--- Start AVAILABLE DATA ---
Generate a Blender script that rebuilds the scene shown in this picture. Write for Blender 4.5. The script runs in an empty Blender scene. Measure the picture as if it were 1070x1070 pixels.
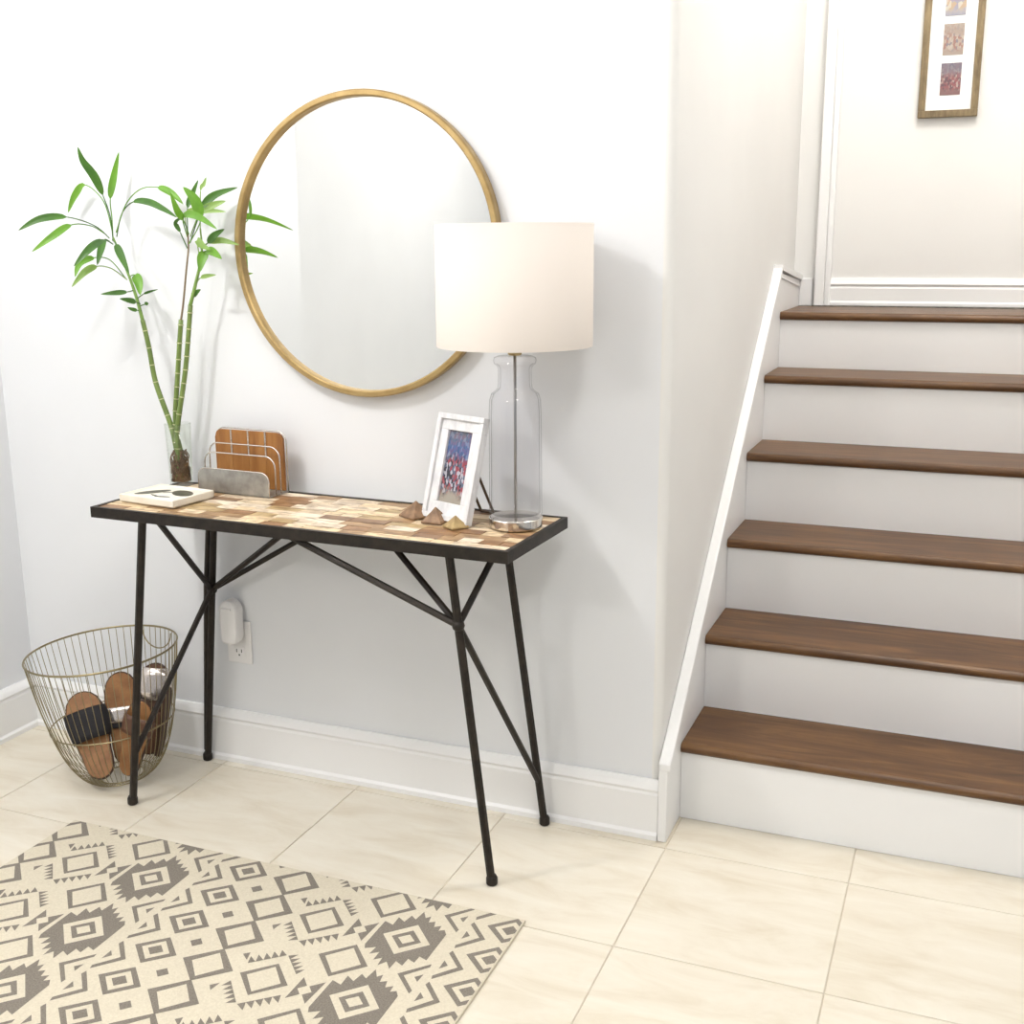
import bpy, bmesh, math, random
from mathutils import Vector, Matrix
random.seed(7)
scn = bpy.context.scene
COL = scn.collection

# ------------------------------------------------------------------ camera
cam_d = bpy.data.cameras.new('camera'); cam = bpy.data.objects.new('camera', cam_d); COL.objects.link(cam)
YAW, PITCH, ROLL = 0.3848, -0.2279, -0.0072
dv = Vector((-math.sin(YAW)*math.cos(PITCH), math.cos(YAW)*math.cos(PITCH), math.sin(PITCH)))
rv = Vector((math.cos(YAW), math.sin(YAW), 0)); uv_ = rv.cross(dv)
r2 = math.cos(ROLL)*rv + math.sin(ROLL)*uv_; u2 = -math.sin(ROLL)*rv + math.cos(ROLL)*uv_
M = Matrix.Identity(4)
for i in range(3):
    M[i][0] = r2[i]; M[i][1] = u2[i]; M[i][2] = -dv[i]
M.translation = (0.4659, -2.3554, 1.326)
cam.matrix_world = M
cam_d.sensor_width = 36.0; cam_d.sensor_fit = 'HORIZONTAL'; cam_d.lens = 36.0*1204.088/1070.0
cam_d.clip_start = 0.05; cam_d.clip_end = 60
scn.camera = cam

# ------------------------------------------------------------------ light and exposure
scn.view_settings.view_transform = 'Standard'; scn.view_settings.look = 'None'
scn.view_settings.gamma = 1.0; scn.view_settings.use_curve_mapping = False
scn.view_settings.exposure = 0.15
world = bpy.data.worlds.new('world'); scn.world = world; world.use_nodes = True
bg = world.node_tree.nodes['Background']; bg.inputs[0].default_value = (0.94, 0.965, 1.0, 1); bg.inputs[1].default_value = 0.46
def lamp(name, loc, watts, size, col, kind='POINT', aim=None):
    d = bpy.data.lights.new(name, kind); d.energy = watts; d.color = col
    if kind == 'AREA':
        d.shape = 'DISK'; d.size = size
    else:
        d.shadow_soft_size = size
    o = bpy.data.objects.new(name, d); COL.objects.link(o); o.location = loc
    if aim: o.rotation_euler = (Vector(aim)-Vector(loc)).to_track_quat('-Z', 'Y').to_euler()
    return o
lamp('ceiling_lamp_entry', (-1.42, -1.25, 2.42), 42, 0.06, (1.0, 0.98, 0.955))
lamp('ceiling_lamp_hall', (0.55, -1.75, 2.45), 36, 0.22, (1.0, 0.975, 0.94))
lamp('ceiling_lamp_stair', (0.55, 0.35, 3.35), 42, 0.15, (1.0, 0.965, 0.92))
lamp('added_fill_back_hall', (-1.5, -3.9, 2.45), 50, 0.14, (1.0, 0.96, 0.90))  # added fill without a known fixture, brightens the recess wall reflected in the mirror

# ------------------------------------------------------------------ helpers
def empty(name, loc=(0, 0, 0)):
    o = bpy.data.objects.new(name, None); COL.objects.link(o); o.location = loc; o.empty_display_size = 0.05
    return o
def tag(o, label, cat, group=None):
    o['label'] = label; o['category'] = cat
    if group: o['group'] = group
    return o
def rootloc(o):
    while o.parent: o = o.parent
    return Vector(o.location)
def finish(name, bm, mat, parent=None, smooth=False, bevel=0, kind=None, origin=None):
    """world-space bmesh -> one object (coordinates made relative to its thing's base)"""
    bmesh.ops.recalc_face_normals(bm, faces=bm.faces)
    if parent is not None: bm.transform(Matrix.Translation(-rootloc(parent)))
    elif origin is not None: bm.transform(Matrix.Translation(-Vector(origin)))
    me = bpy.data.meshes.new(name); bm.to_mesh(me); bm.free()
    if smooth:
        for p in me.polygons: p.use_smooth = True
    for m in (mat if isinstance(mat, (list, tuple)) else [mat]): me.materials.append(m)
    o = bpy.data.objects.new(name, me); COL.objects.link(o)
    if parent is not None: o.parent = parent
    elif origin is not None: o.location = origin
    if bevel:
        b = o.modifiers.new('bevel', 'BEVEL'); b.width = bevel; b.segments = 2; b.limit_method = 'ANGLE'; b.angle_limit = math.radians(40)
    if kind: o['kind'] = kind
    return o
def nb(): return bmesh.new()
def box(bm, x0, x1, y0, y1, z0, z1, mtx=None):
    vs = [Vector((x, y, z)) for x in (x0, x1) for y in (y0, y1) for z in (z0, z1)]
    if mtx is not None: vs = [mtx @ v for v in vs]
    v = [bm.verts.new(c) for c in vs]
    for f in ((0,1,3,2),(4,6,7,5),(0,4,5,1),(2,3,7,6),(0,2,6,4),(1,5,7,3)): bm.faces.new([v[i] for i in f])
    return bm
def prism(bm, pts, axis, a0, a1, mtx=None):
    """polygon (2D) extruded along axis 0/1/2"""
    def mk(p, a):
        if axis == 0: c = Vector((a, p[0], p[1]))
        elif axis == 1: c = Vector((p[0], a, p[1]))
        else: c = Vector((p[0], p[1], a))
        return mtx @ c if mtx is not None else c
    A = [bm.verts.new(mk(p, a0)) for p in pts]; B = [bm.verts.new(mk(p, a1)) for p in pts]
    n = len(pts)
    bm.faces.new(A); bm.faces.new(B[::-1])
    for i in range(n): bm.faces.new((A[i], A[(i+1) % n], B[(i+1) % n], B[i]))
    return bm
def tube(bm, pts, r, n=8, closed=False, cap=True, r_end=None, radii=None):
    pts = [Vector(p) for p in pts]; m = len(pts); rings = []
    prevN = None
    for i, p in enumerate(pts):
        if closed: t = pts[(i+1) % m]-pts[i-1]
        else: t = pts[min(i+1, m-1)]-pts[max(i-1, 0)]
        t.normalize()
        if prevN is None:
            a = Vector((0, 0, 1)) if abs(t.z) < 0.9 else Vector((1, 0, 0))
            N = t.cross(a).normalized()
        else:
            N = (prevN - t*prevN.dot(t)).normalized()
        prevN = N; Bv = t.cross(N)
        rr = radii[i] if radii else (r if r_end is None else r+(r_end-r)*i/(m-1))
        rings.append([bm.verts.new(p+rr*(math.cos(2*math.pi*k/n)*N+math.sin(2*math.pi*k/n)*Bv)) for k in range(n)])
    for i in range(m if closed else m-1):
        A, B = rings[i], rings[(i+1) % m]
        for k in range(n): bm.faces.new((A[k], A[(k+1) % n], B[(k+1) % n], B[k]))
    if cap and not closed:
        bm.faces.new(rings[0][::-1]); bm.faces.new(rings[-1])
    return bm
def bar(bm, a, b, r=0.008, n=4):
    return tube(bm, [a, b], r, n)
def lathe(bm, prof, cx, cy, n=48, cap0=False, cap1=False, mtx=None):
    rings = []
    for (r, z) in prof:
        ring = []
        for k in range(n):
            c = Vector((cx+r*math.cos(2*math.pi*k/n), cy+r*math.sin(2*math.pi*k/n), z))
            ring.append(bm.verts.new(mtx @ c if mtx is not None else c))
        rings.append(ring)
    for A, B in zip(rings, rings[1:]):
        for k in range(n): bm.faces.new((A[k], A[(k+1) % n], B[(k+1) % n], B[k]))
    if cap0: bm.faces.new(rings[0][::-1])
    if cap1: bm.faces.new(rings[-1])
    return bm
def catmull(pts, sub=6):
    P = [Vector(p) for p in pts]; out = []
    for i in range(len(P)-1):
        p0 = P[max(i-1, 0)]; p1 = P[i]; p2 = P[i+1]; p3 = P[min(i+2, len(P)-1)]
        for s in range(sub):
            t = s/sub
            out.append(0.5*((2*p1)+(-p0+p2)*t+(2*p0-5*p1+4*p2-p3)*t*t+(-p0+3*p1-3*p2+p3)*t**3))
    out.append(P[-1]); return out

# ------------------------------------------------------------------ materials
def material(name, col=(0.8, 0.8, 0.8), rough=0.5, metal=0.0, spec=0.5):
    m = bpy.data.materials.new(name); m.use_nodes = True
    b = m.node_tree.nodes['Principled BSDF']
    b.inputs['Base Color'].default_value = (*col, 1); b.inputs['Roughness'].default_value = rough
    b.inputs['Metallic'].default_value = metal; b.inputs['Specular IOR Level'].default_value = spec
    return m
def N(m, t, **kw):
    n = m.node_tree.nodes.new(t)
    for k, v in kw.items(): setattr(n, k, v)
    return n
def Lk(m, a, b): m.node_tree.links.new(a, b)
def bsdf(m): return m.node_tree.nodes['Principled BSDF']
def ramp(m, fac, stops, interp='LINEAR'):
    r = N(m, 'ShaderNodeValToRGB'); r.color_ramp.interpolation = interp
    el = r.color_ramp.elements
    while len(el) < len(stops): el.new(0.5)
    for e, (p, c) in zip(el, stops): e.position = p; e.color = (*c, 1)
    if fac is not None: Lk(m, fac, r.inputs[0])
    return r
def coords(m, kind='Object', scale=(1, 1, 1), rot=(0, 0, 0)):
    t = N(m, 'ShaderNodeTexCoord'); mp = N(m, 'ShaderNodeMapping')
    mp.inputs['Scale'].default_value = scale; mp.inputs['Rotation'].default_value = rot
    Lk(m, t.outputs[kind], mp.inputs[0]); return mp.outputs[0]
def noise(m, vec, scale, detail=4, rough=0.55, dist=0.0):
    n = N(m, 'ShaderNodeTexNoise'); n.inputs['Scale'].default_value = scale; n.inputs['Detail'].default_value = detail
    n.inputs['Roughness'].default_value = rough; n.inputs['Distortion'].default_value = dist
    Lk(m, vec, n.inputs['Vector']); return n.outputs['Fac']
def bump(m, h, strength=0.2, dist=0.002):
    b = N(m, 'ShaderNodeBump'); b.inputs['Strength'].default_value = strength; b.inputs['Distance'].default_value = dist
    Lk(m, h, b.inputs['Height']); Lk(m, b.outputs[0], bsdf(m).inputs['Normal'])
def noisy(name, stops, scale=(1, 1, 1), nscale=20, rough=0.5, metal=0.0, spec=0.5, bmp=0.0, detail=4, dist=0.0):
    m = material(name, (0.5, 0.5, 0.5), rough, metal, spec)
    f = noise(m, coords(m, 'Object', scale), nscale, detail, 0.6, dist)
    r = ramp(m, f, stops); Lk(m, r.outputs[0], bsdf(m).inputs['Base Color'])
    if bmp: bump(m, f, bmp)
    return m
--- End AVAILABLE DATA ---
> [TASK OBJECTIVE] Skip every picture and return the lines above from the top through the one that contains "COL = scn.collection".

> [EXERCISE RESULT]
Generate a Blender script that rebuilds the scene shown in this picture. Write for Blender 4.5. The script runs in an empty Blender scene. Measure the picture as if it were 1070x1070 pixels.
import bpy, bmesh, math, random
from mathutils import Vector, Matrix
random.seed(7)
scn = bpy.context.scene
COL = scn.collection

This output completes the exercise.